La mère a regardé ses enfants changer, elle les a vus se moquer de ses manies et de ses peurs, elle n’a pas protesté. Un jour, elle a trouvé les livres dans leurs chambres et a souri sans enthousiasme. Elle savait déjà. Le « changement » est passé par là, les enchaînant plus durement encore à la boue des commissariats ensanglantés et des rêves torturés jusqu’à l’oubli du jour. Eux aussi, ont préféré la tranquillité de leurs jours à la noirceur de la nuit que promettait le pouvoir à ceux et celles qui osaient. Eux aussi ont rangé les livres au fond de leurs bibliothèques, se contentant de reproduire ce monde qu’ils n’avaient jamais vraiment quitté.
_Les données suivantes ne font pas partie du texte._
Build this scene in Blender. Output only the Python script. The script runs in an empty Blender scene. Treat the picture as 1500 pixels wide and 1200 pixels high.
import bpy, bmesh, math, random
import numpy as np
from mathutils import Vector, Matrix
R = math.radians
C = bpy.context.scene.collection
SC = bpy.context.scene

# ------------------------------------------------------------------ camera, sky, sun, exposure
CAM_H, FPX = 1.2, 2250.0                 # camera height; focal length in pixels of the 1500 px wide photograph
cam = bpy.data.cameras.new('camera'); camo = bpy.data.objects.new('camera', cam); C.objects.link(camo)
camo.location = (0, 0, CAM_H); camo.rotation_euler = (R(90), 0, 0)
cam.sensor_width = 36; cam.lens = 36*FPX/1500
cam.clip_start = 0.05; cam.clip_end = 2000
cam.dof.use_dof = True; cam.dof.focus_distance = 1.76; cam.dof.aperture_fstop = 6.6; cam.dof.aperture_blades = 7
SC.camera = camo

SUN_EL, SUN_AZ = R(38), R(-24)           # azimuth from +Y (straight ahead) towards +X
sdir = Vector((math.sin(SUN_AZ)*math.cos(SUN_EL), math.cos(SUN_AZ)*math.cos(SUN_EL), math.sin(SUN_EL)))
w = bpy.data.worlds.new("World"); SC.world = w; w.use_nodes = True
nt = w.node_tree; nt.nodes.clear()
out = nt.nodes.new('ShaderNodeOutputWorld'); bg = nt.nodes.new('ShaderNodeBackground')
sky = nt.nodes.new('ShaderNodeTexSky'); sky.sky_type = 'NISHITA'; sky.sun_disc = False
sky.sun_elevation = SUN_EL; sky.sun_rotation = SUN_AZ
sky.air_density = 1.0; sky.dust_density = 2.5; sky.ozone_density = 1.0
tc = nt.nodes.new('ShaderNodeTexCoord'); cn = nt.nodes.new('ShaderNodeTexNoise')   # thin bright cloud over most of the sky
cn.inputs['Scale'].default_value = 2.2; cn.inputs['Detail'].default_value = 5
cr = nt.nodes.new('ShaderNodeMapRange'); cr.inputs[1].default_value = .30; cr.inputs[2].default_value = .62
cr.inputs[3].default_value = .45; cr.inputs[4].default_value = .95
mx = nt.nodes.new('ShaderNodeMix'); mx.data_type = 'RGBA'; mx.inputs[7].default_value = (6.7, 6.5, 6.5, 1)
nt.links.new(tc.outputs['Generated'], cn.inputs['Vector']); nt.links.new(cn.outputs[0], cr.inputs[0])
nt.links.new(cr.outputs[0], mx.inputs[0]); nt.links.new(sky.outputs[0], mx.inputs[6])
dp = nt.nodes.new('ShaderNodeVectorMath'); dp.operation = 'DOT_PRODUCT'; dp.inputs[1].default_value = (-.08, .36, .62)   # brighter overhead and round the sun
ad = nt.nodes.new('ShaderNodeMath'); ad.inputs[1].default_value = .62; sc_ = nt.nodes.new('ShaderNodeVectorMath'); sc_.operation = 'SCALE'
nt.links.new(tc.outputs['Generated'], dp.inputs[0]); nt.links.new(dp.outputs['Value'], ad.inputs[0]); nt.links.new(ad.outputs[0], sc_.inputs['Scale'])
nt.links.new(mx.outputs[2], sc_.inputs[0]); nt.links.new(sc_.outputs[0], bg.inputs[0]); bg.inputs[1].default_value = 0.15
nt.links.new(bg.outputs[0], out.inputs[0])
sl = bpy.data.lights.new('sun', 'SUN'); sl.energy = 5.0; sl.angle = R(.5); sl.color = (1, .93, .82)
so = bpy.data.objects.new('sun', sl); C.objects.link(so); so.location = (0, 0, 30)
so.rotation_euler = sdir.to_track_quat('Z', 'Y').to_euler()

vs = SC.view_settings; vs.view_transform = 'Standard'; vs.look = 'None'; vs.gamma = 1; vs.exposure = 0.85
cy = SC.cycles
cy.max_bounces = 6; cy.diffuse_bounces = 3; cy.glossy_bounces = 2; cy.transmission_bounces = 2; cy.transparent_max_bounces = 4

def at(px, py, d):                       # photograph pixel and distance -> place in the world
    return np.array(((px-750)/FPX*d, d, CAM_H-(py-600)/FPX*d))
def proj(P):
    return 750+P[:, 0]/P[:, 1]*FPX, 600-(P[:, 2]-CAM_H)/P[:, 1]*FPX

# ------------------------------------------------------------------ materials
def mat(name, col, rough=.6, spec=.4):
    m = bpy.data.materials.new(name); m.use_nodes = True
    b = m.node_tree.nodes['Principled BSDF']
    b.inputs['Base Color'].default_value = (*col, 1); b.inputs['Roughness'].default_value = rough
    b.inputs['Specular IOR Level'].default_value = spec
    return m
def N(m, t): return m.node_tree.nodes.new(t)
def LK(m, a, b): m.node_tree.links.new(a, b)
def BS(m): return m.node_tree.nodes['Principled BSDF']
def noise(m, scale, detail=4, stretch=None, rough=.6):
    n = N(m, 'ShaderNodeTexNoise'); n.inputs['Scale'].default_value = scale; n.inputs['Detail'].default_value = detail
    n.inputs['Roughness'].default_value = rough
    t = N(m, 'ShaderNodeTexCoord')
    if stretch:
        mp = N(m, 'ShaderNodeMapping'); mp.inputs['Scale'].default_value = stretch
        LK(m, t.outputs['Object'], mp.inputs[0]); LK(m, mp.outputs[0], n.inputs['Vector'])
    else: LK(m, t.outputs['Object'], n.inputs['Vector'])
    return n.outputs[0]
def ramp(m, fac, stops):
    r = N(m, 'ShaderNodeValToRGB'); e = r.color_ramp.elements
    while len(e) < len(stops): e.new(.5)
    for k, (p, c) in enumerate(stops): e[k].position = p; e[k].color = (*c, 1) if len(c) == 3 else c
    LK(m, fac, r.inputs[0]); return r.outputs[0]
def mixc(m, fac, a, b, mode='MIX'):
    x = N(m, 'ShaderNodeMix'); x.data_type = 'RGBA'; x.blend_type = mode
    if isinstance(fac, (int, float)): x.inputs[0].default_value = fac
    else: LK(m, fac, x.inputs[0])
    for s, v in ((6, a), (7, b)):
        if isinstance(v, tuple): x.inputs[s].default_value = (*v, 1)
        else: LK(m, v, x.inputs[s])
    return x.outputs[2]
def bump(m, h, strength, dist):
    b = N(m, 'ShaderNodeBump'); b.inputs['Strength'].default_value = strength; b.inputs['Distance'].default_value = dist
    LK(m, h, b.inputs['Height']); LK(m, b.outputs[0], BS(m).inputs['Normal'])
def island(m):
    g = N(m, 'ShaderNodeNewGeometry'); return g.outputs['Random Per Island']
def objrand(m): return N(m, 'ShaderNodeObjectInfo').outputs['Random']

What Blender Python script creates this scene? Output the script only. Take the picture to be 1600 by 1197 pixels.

La voilà à cinquante ans, face au miroir, incapable. Son fils vient d’avoir un fils à son tour. Elle est grand-mère. Cela ne l’enthousiasme pas. On ne devrait pas naître dans un pays où tout ce qu’on a à donner en héritage, c’est un bâton ensanglanté.

Alors oui. Peut-être sommes-nous les derniers, je l’espère, mais nous ne sommes pas les premiers à y avoir penser.